The principal duties of the CEO are as follows:

  1. The CEO is responsible for daily operations and is obliged to follow the Board's policy and instructions in that regard. The daily operations do not include measures which are unusual or extraordinary. The CEO may only take such measures if specially authorized by the Board, unless it is impossible to wait for the Board's decision without substantial disadvantage to the company's operations. In such an event, the CEO shall inform the Board of his/her measures, without delay.
  1. The CEO shall act as chairperson in the company's material subsidiaries which are connected with the sales and manufacturing activities and/or the core activities of the company, unless the Board decides otherwise.
  2. The CEO is responsible for the work and results of the Executive Team. See further information of this part of her/his duties in item no. 11 above.
  3. The CEO shall ensure that the accounts of the company conform to the law and accepted practices, and that the treatment of the property of the company is secure.
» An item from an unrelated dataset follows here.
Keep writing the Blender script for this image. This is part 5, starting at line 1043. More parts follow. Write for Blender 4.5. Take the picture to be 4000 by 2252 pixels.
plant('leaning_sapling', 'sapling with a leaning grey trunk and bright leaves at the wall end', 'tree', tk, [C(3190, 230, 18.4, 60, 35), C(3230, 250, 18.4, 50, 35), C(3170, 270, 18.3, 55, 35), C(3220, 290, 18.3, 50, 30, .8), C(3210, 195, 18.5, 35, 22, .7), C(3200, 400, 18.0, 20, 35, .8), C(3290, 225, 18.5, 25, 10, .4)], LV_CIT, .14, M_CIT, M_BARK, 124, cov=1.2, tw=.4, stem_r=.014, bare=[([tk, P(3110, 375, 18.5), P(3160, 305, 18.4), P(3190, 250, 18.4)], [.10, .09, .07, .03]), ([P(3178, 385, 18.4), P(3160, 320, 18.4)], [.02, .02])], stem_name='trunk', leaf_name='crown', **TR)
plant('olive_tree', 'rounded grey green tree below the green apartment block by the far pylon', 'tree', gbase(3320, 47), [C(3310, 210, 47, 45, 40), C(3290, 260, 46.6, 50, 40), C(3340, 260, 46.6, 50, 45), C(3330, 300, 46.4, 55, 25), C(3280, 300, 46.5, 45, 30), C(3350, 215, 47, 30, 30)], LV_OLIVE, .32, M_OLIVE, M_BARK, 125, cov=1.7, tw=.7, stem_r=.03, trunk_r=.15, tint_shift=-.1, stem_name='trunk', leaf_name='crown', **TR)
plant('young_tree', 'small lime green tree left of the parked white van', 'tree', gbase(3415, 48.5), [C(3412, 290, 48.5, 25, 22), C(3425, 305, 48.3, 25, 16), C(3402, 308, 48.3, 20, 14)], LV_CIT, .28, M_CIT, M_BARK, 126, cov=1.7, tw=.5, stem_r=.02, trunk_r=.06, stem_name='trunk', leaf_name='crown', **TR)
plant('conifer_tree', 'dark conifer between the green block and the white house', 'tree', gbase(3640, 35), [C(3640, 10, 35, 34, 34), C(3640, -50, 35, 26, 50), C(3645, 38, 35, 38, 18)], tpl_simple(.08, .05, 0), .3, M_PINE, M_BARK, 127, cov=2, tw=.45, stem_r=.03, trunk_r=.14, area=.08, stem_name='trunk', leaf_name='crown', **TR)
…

The CEO shall provide any information that may be requested by the company's Auditors.

13. Information on Violations of Laws and Regulations that the Appropriate Supervisory or Ruling Body has Determined

No violations of laws and regulations have been determined in 2013 by a supervisory or ruling body.


14. Arrangement of Communications between Shareholders and the Board of Directors

Shareholders' meetings, within the limits established by the company's Articles of Association and statutory law, are the supreme authority in Marel's affairs, as well as the primary communication between shareholders and the Board of Directors.

The Annual General Meeting (AGM) is scheduled once a year, before the end of August, and other shareholders' meetings are convened when necessary. The AGM is advertised publicly with at least three-week's notice, in accordance with Icelandic law.

Additionally, Marel‘s communication to shareholders and furthermore to the market shall be in compliance with relevant regulatory bodies at all times and disseminated via recognized distribution channels.

Marel's Annual General Meetings


15. Analysis of Environmental Factors and Social Factors

The company's Annual Report contains analysis of environmental factors and social factors that help to understand the development, success, and position of the company.